‘We will be stuck in our colonial past if Voice fails’: Dodson
Labor senator and Aboriginal elder Pat Dodson says if the Voice to parliament referendum fails, it will send a message across the world that Australia is stuck in its colonial past, and urged people to back the proposal on principle and not get weighed down in debates about detail.
Dodson, a Yawuru elder, known as the Father of Reconciliation, said there would be “serious implications” for Australia’s place on the international stage if the referendum is rejected by voters.
“It’ll send a tsunami wave across the international spheres that we are still stuck in our colonial past basically, and that we really cannot find the generosity of heart and spirit that underpinned the issuing of the invitation that came from the Uluru Statement From the Heart from the First Nations peoples,” Dodson said.
Labor senator Pat Dodson said there would be “serious implications” for reconciliation efforts and Australia’s reputation on the international stage if the Voice referendum fails.Credit:Rhett Wyman
“It’s a pretty big reality that a people conquered by the British and settlers of this nation [are] extending an olive branch to the nation and saying: ‘All we want from you is a way to go forward here’.”

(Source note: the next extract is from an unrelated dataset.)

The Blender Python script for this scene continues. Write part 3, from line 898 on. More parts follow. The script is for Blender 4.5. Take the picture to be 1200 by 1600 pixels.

In an interview with this masthead, Dodson, the government’s special envoy for the implementation of the Uluru Statement from the Heart, dismissed a renewed appeal by Opposition Leader Peter Dutton for more information about the composition and operation of the Voice on Wednesday, saying the Australian people were being asked to vote “on principle, not on detail”.
“What people have to know is that this is about a set of words that you’re being asked to vote upon to insert into the Constitution. That’s a significant matter. That’s the principle matter,” Dodson said.
The decision by the federal Nationals Party this week to formally oppose the referendum – a move that has been resoundingly criticised by Voice advocates as premature -reignited a debate in the final sitting week of the year over how much detail the government ought to provide Australians about how the body will function before the national vote.
In his parliamentary speech on Closing the Gap, Dutton said Australians had “a right to know” what they will be voting for, noting that it had been four months since Prime Minister Anthony Albanese unveiled a draft amendment to enshrine the Voice in the Constitution.
He proposed a string of “reasonable and warranted” questions he said remained unanswered, including: whether the proposed constitutional amendment was the only form of words the government was willing to consider; who will be eligible to serve on the body; how will members be elected, chosen or appointed; how many people will make up the body and how will the body be funded?
“In matters as important as constitutional change details must never be an afterthought,” Dutton said.
“Australians can’t make a proper assessment simply based on three proposed sentences to change the text of our Constitution. The government has to disclose sufficient details and we support them in doing that as soon as possible.”
But Dodson said the finer details of the Voice would be decided after the referendum, with the draft constitutional amendment giving the parliament the power to determine the composition, functions, powers and procedures of the Voice.
“That detail will come. They (the opposition) will be front and centre to the debate on the detail contained in the legislation that sets up the Voice after a successful referendum,” Dodson said.
Speaking in the parliament on the latest Closing the Gap report on Wednesday, Albanese gave his strongest signal yet that the referendum to enshrine the Voice in the Constitution will be held in 2023, saying: “there’s an opportunity in the second half of next year to do better”.
The government has narrowed the timing down to four options – July, August, October or December.
Indigenous Australians Minister Linda Burney confirmed this week that the government would not publicly fund a formal Yes or No case, and instead use taxpayer funds for a neutral civics educational campaign, leaving it up to both sides to privately fundraise for their campaigns.
In question time on Wednesday, Albanese pointed to a 2021 report by Indigenous academics Marcia Langton and Tom Calma, commissioned by the former Morrison government, saying it contained “280 pages of detail about how the Voice will operate”.
The report includes a proposed model for the Voice of 24 members, comprising two from each state, territory and the Torres Strait and a further five members from remote areas of the NT, WA, Queensland, WA and SA and a Torres Strait Islander living on the mainland. There would be two co-chairs of different genders who serve two-year terms and who would be paid as the positions would be full-time roles.
However, the Albanese government has not formally adopted this model as the one it will seek to legislate following the referendum.
Former Liberal Indigenous Affairs Minister Ken Wyatt, who served in the Morrison government, told ABC Radio he took the report to cabinet twice, and accused those calling for more detail of “laziness” by not reading the report.